Control yourself...the veins on your forehead are getting dangerously close to popping! Now take a deeeeep breath, and exhale sloooowly.

-- TM (mercier7@pdnt.com), October 05, 1999.


Here, Hugh, I reloaded the bowl for ya.

-- lisa (lisa@work.now), October 05, 1999.


Pass it this way Lisa. Hey you're a cool chick!

-- David Lee Roth (Diver Down@Van Halen.ou812), October 05, 1999.

DR. HUGH AKTSON: Is it really you. I have been looking for you since I read of your disappearance. In my case it was 1965!

I'll have a hamburger, large fries, and a coke.

Y2K does indeed bring about strange "bedfellows." Are you still residing in the Gulch?

The moral crisis described in eloquence by Ayn Rand in Atlas Shrugged is perhaps upon us. Much as she could not have imagined something as incredible as destroying our freedom in the name of protecting the earth from man, she could not have envisioned something as simply rational, yet potentially damaging as that which we are calling "Y2K."

Greespan wrote much in those years (1962 - 1968). Together with Rand and others, he was one of what I would term her "inner circle."

In my judgment his stewardship of the Federal Reserve will likely be one that will be remembered as an attempt to buy time, while maintaining the economic base from which all other needed changes of "morality" might then be instituted.

Should Y2K create significant economic turmoil, the moral crisis will unfold with devastating consequences - led by the politics of out time. A chilling thought.

Yes there is a moral crisis. A moral crisis unlike anything imagined by those of our society who see morality rooted only in a context of religious belief.

Rand understood it. Though she was right, it remains my hope that Y2K will not become a "trigger" event resulting in her "predictions" making her more famous than Nostradomous (sp?).

With respect

-- Dave Walden (wprop@concentric.net), October 05, 1999.


So Dave, it sounds like you are at odds with Decker who claims that morality is no worse now than in the early 70's. You "thoughful pessimists" are so pessimistic! :)

-- a (a@a.a), October 05, 1999.

Dave,

Yes, I believe the motor of the world will be spluttering soon. Rand's vision of the moral crisis was considered extreme at the time she published AS in the late '50's. Now, it's amazingly prophetic.

There are plenty of us in the Gulch, but our location is virtual, not physical. I only wish we could have a real location from which to go back to the world.

Ragnar

-- Ragnar (ragnar@ggulch.com), October 05, 1999.

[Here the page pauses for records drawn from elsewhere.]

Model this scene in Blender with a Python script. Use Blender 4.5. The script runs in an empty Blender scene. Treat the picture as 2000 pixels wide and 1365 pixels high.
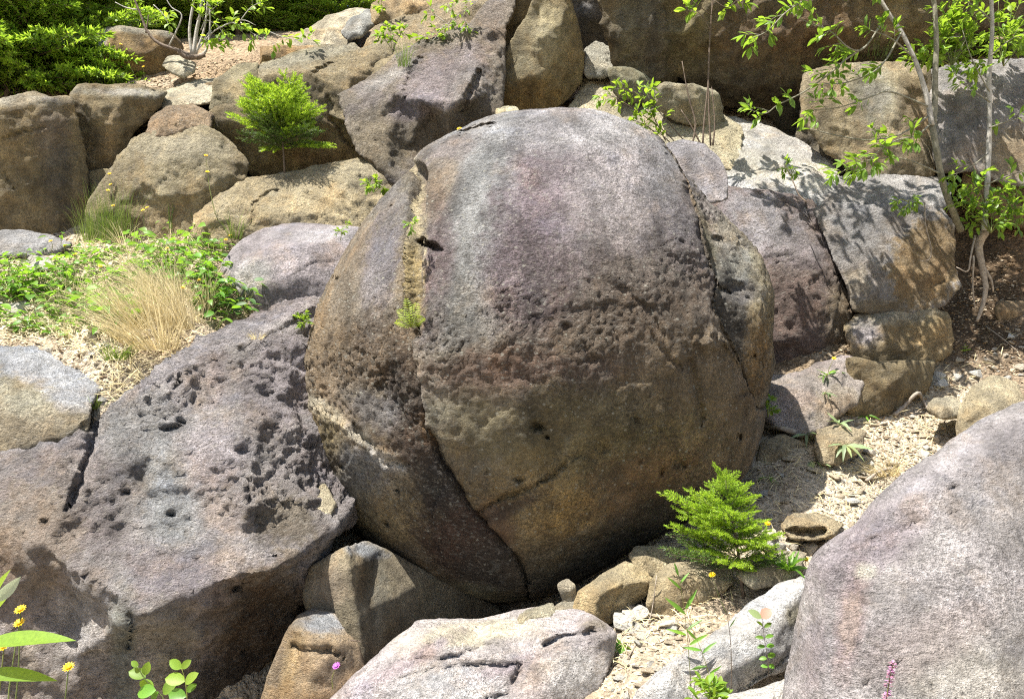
import bpy, math, random
import numpy as np
from mathutils import Vector, Matrix, Euler
from mathutils.bvhtree import BVHTree
from mathutils.geometry import delaunay_2d_cdt

# ---------------------------------------------------------------- camera, light, exposure
SC = bpy.context.scene
COL = SC.collection
EYE = Vector((0.0, 0.0, 1.6))
cam_data = bpy.data.cameras.new('camera')
cam_data.sensor_width = 36.0
cam_data.lens = 28.8
cam_data.clip_start = 0.05
cam_data.clip_end = 2000
cam = bpy.data.objects.new('camera', cam_data)
cam.location = EYE
cam.rotation_euler = (math.radians(90), 0, 0)
COL.objects.link(cam)
SC.camera = cam

SUN = Vector((-0.34, -0.22, 0.91)).normalized()          # direction towards the sun
sun_elev = math.asin(SUN.z)
sun_rot = math.atan2(SUN.x, SUN.y)
world = bpy.data.worlds.new('World')
SC.world = world
world.use_nodes = True
wn = world.node_tree
wn.nodes.clear()
w_out = wn.nodes.new('ShaderNodeOutputWorld')
w_bg = wn.nodes.new('ShaderNodeBackground')
w_sky = wn.nodes.new('ShaderNodeTexSky')
w_sky.sky_type = 'NISHITA'
w_sky.sun_disc = False
w_sky.sun_elevation = sun_elev
w_sky.sun_rotation = sun_rot
w_sky.air_density = 1.3
w_sky.dust_density = 2.0
w_bg.inputs['Strength'].default_value = 0.075
wn.links.new(w_sky.outputs[0], w_bg.inputs[0])
wn.links.new(w_bg.outputs[0], w_out.inputs[0])
sun_data = bpy.data.lights.new('sun', 'SUN')
sun_data.energy = 5.0
sun_data.angle = math.radians(0.5)
sun_data.color = (1.0, 0.955, 0.88)
sun_ob = bpy.data.objects.new('sun', sun_data)
sun_ob.rotation_euler = SUN.to_track_quat('Z', 'Y').to_euler()
sun_ob.location = (-6, -2, 14)
COL.objects.link(sun_ob)
SC.view_settings.view_transform = 'Standard'
SC.view_settings.look = 'None'
SC.view_settings.exposure = 1.38
SC.view_settings.gamma = 1.0
SC.view_settings.use_curve_mapping = False
SC.render.engine = 'CYCLES'
SC.cycles.max_bounces = 6
SC.cycles.transparent_max_bounces = 4
SC.cycles.use_denoising = False
SC.cycles.filter_width = 1.15

F = 1600.0                                                # focal length in photo pixels
def P(px, py, Y):
    return Vector(((px - 1000.0) / F * Y, Y, EYE.z + (682.5 - py) / F * Y))
def to_px(V):
    """N x 3 world points -> photo pixel coordinates"""
    Y = np.maximum(V[:, 1], 0.2)
    return V[:, 0] / Y * F + 1000.0, 682.5 - (V[:, 2] - EYE.z) / Y * F

# ---------------------------------------------------------------- numpy noise
_rs = np.random.RandomState(7)
_perm = _rs.permutation(1024).astype(np.int64)
_perm = np.concatenate([_perm, _perm, _perm])
_grad = _rs.normal(size=(1024, 3)); _grad /= np.linalg.norm(_grad, axis=1)[:, None]
_rnd = _rs.rand(1024, 3)
def perlin(Q):
    I = np.floor(Q).astype(np.int64); D = Q - I; I &= 1023
    U = D * D * D * (D * (D * 6 - 15) + 10)
    out = 0
    for a in (0, 1):
        for b in (0, 1):
            for c in (0, 1):
                h = _perm[_perm[_perm[(I[:, 0] + a) & 1023] + ((I[:, 1] + b) & 1023)] + ((I[:, 2] + c) & 1023)]
                g = _grad[h]
                dot = g[:, 0] * (D[:, 0] - a) + g[:, 1] * (D[:, 1] - b) + g[:, 2] * (D[:, 2] - c)
                w = (U[:, 0] if a else 1 - U[:, 0]) * (U[:, 1] if b else 1 - U[:, 1]) * (U[:, 2] if c else 1 - U[:, 2])
                out = out + w * dot
    return out * 1.6
def fbm(Q, oct=4, gain=.5, lac=2.03):
    s = 0; a = 1; t = 0
    for i in range(oct):
        s = s + a * perlin(Q + i * 17.3); t += a; a *= gain; Q = Q * lac
    return s / t
def ridged(Q, oct=4, gain=.55):
    s = 0; a = 1; t = 0
    for i in range(oct):
        s = s + a * (1 - np.abs(perlin(Q + i * 9.7)) * 2); t += a; a *= gain; Q = Q * 2.07
    return s / t
def worley(Q):
    """distance to the nearest feature point and a random value of that point"""
    I = np.floor(Q).astype(np.int64); best = np.full(len(Q), 9.0); val = np.zeros(len(Q))
    for a in (-1, 0, 1):
        for b in (-1, 0, 1):
            for c in (-1, 0, 1):
                J = I + (a, b, c); K = J & 1023
                h = _perm[_perm[_perm[K[:, 0]] + K[:, 1]] + K[:, 2]]
                d = np.linalg.norm(J + _rnd[h] - Q, axis=1)
                m = d < best; best[m] = d[m]; val[m] = _rnd[(h + 5) & 1023, 0][m]
    return best, val

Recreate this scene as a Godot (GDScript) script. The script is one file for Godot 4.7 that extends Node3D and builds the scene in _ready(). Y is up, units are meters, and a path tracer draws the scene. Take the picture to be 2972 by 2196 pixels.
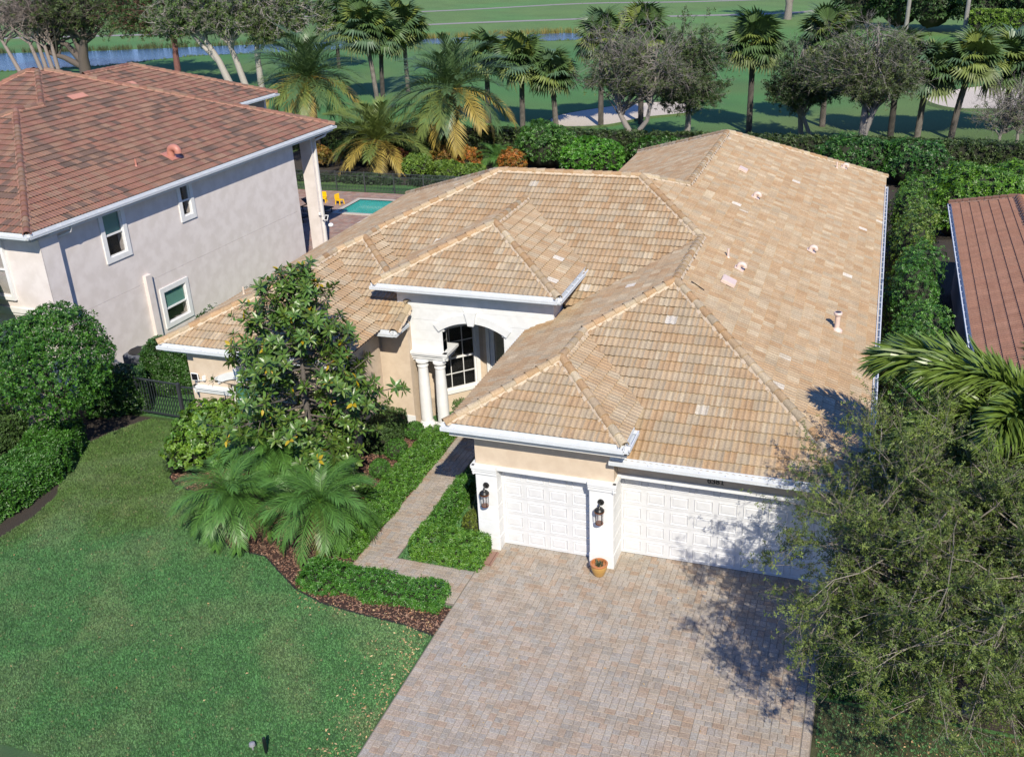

A: I am sertain that Mr Decker and I are at odds over many things, though much of what he has posted, within the limits of the discussions that take place on this forum, I am in agreement with.

The morality of which I speak, would perhaps be defined differently than the morality to which Mr Decker refers when he considers the "90's" about the same as the "70's."

The morality of which I speak is in reference to the crisis that underlies the fact that individual liberty, capialism, and this wonderful country, whose proper "morality" was briefly referenced in the Declaration of Independence, is at odds with the dominant morality of the world - specifically the morality of the sacrifice of the individual to the group.

As I previously have stated, should Y2K create societal turmoil, those "moral chickens" will unfortunately come home to roost in many forms - one form of which will be the political responses instituted by those of us suposedly representing all of us. All of course for our own good......

Whether it be martial law, with guns substituting for civility and discourse; the seizing of private property with rationing replacing the "price mechansim" of the marketplace, or dictatorship substituting for the remnants of our democratic republic, what will then be considered "moral" behavior by each of us will take on an entirely new meaning.

As far as Mr. Decker is concerned, he has earned from me what I trust I continue to earn from him, respect. Though we may disagree on gold, insurance, or perhaps even morality, I have read enough of his writing to consider his work of value - despite his tendency to at times belittle or look down on some of us that post on this forum. Some of us deserve it by virute of our own words. Just as at times, does he. Perhaps at times so do you and I.